TASK DETAILS: Write out the listing exactly as it is given.

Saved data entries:
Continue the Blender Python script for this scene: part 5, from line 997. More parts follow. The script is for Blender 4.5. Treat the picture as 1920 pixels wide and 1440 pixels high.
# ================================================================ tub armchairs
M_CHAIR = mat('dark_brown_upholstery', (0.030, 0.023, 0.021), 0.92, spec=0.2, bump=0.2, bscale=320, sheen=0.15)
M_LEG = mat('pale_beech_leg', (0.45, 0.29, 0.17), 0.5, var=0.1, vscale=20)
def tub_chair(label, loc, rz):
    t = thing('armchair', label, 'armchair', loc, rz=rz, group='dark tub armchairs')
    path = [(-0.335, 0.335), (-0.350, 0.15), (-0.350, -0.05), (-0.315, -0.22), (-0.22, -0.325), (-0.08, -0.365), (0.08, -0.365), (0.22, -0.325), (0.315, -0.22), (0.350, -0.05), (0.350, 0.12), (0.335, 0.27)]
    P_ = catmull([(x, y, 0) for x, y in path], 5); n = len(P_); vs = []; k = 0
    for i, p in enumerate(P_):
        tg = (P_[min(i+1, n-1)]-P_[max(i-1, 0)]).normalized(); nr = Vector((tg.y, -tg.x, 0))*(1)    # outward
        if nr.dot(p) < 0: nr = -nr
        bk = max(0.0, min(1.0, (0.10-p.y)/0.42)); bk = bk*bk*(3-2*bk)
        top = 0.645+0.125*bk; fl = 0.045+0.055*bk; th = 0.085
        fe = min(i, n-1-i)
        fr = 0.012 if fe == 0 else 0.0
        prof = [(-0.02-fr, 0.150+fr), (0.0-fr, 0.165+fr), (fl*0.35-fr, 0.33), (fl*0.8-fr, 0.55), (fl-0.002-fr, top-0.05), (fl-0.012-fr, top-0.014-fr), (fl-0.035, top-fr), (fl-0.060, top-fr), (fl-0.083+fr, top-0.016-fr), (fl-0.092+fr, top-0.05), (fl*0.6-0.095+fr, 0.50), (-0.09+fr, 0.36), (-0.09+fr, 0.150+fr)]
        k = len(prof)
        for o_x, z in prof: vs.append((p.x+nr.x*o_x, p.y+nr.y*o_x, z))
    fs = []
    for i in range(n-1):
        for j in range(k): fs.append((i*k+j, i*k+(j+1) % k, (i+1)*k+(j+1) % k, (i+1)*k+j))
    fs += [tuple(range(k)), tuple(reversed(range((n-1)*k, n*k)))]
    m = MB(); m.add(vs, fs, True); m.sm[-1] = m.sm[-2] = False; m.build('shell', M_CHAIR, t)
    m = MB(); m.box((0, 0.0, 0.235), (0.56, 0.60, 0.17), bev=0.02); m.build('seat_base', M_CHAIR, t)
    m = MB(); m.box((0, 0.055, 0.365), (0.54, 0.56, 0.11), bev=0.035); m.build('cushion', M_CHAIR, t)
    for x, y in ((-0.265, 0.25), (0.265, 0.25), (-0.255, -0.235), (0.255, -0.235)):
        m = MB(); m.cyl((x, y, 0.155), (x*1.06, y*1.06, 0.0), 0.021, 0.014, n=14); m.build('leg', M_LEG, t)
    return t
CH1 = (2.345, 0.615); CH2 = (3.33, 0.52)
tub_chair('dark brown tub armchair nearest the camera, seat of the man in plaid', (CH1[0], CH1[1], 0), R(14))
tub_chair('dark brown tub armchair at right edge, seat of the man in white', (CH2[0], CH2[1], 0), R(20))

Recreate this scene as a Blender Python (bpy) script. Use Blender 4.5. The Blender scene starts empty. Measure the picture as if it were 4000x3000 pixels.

EXPECTED ANSWER:
Continue the Blender Python script for this scene: part 5, from line 997. More parts follow. The script is for Blender 4.5. Treat the picture as 1920 pixels wide and 1440 pixels high.
# ================================================================ tub armchairs
M_CHAIR = mat('dark_brown_upholstery', (0.030, 0.023, 0.021), 0.92, spec=0.2, bump=0.2, bscale=320, sheen=0.15)
M_LEG = mat('pale_beech_leg', (0.45, 0.29, 0.17), 0.5, var=0.1, vscale=20)
def tub_chair(label, loc, rz):
    t = thing('armchair', label, 'armchair', loc, rz=rz, group='dark tub armchairs')
    path = [(-0.335, 0.335), (-0.350, 0.15), (-0.350, -0.05), (-0.315, -0.22), (-0.22, -0.325), (-0.08, -0.365), (0.08, -0.365), (0.22, -0.325), (0.315, -0.22), (0.350, -0.05), (0.350, 0.12), (0.335, 0.27)]
    P_ = catmull([(x, y, 0) for x, y in path], 5); n = len(P_); vs = []; k = 0
    for i, p in enumerate(P_):
        tg = (P_[min(i+1, n-1)]-P_[max(i-1, 0)]).normalized(); nr = Vector((tg.y, -tg.x, 0))*(1)    # outward
        if nr.dot(p) < 0: nr = -nr
        bk = max(0.0, min(1.0, (0.10-p.y)/0.42)); bk = bk*bk*(3-2*bk)
        top = 0.645+0.125*bk; fl = 0.045+0.055*bk; th = 0.085
        fe = min(i, n-1-i)
        fr = 0.012 if fe == 0 else 0.0
        prof = [(-0.02-fr, 0.150+fr), (0.0-fr, 0.165+fr), (fl*0.35-fr, 0.33), (fl*0.8-fr, 0.55), (fl-0.002-fr, top-0.05), (fl-0.012-fr, top-0.014-fr), (fl-0.035, top-fr), (fl-0.060, top-fr), (fl-0.083+fr, top-0.016-fr), (fl-0.092+fr, top-0.05), (fl*0.6-0.095+fr, 0.50), (-0.09+fr, 0.36), (-0.09+fr, 0.150+fr)]
        k = len(prof)
        for o_x, z in prof: vs.append((p.x+nr.x*o_x, p.y+nr.y*o_x, z))
    fs = []
    for i in range(n-1):
        for j in range(k): fs.append((i*k+j, i*k+(j+1) % k, (i+1)*k+(j+1) % k, (i+1)*k+j))
    fs += [tuple(range(k)), tuple(reversed(range((n-1)*k, n*k)))]
    m = MB(); m.add(vs, fs, True); m.sm[-1] = m.sm[-2] = False; m.build('shell', M_CHAIR, t)
    m = MB(); m.box((0, 0.0, 0.235), (0.56, 0.60, 0.17), bev=0.02); m.build('seat_base', M_CHAIR, t)
    m = MB(); m.box((0, 0.055, 0.365), (0.54, 0.56, 0.11), bev=0.035); m.build('cushion', M_CHAIR, t)
    for x, y in ((-0.265, 0.25), (0.265, 0.25), (-0.255, -0.235), (0.255, -0.235)):
        m = MB(); m.cyl((x, y, 0.155), (x*1.06, y*1.06, 0.0), 0.021, 0.014, n=14); m.build('leg', M_LEG, t)
    return t
CH1 = (2.345, 0.615); CH2 = (3.33, 0.52)
tub_chair('dark brown tub armchair nearest the camera, seat of the man in plaid', (CH1[0], CH1[1], 0), R(14))
tub_chair('dark brown tub armchair at right edge, seat of the man in white', (CH2[0], CH2[1], 0), R(20))

Recreate this scene as a Blender Python (bpy) script. Use Blender 4.5. The Blender scene starts empty. Measure the picture as if it were 4000x3000 pixels.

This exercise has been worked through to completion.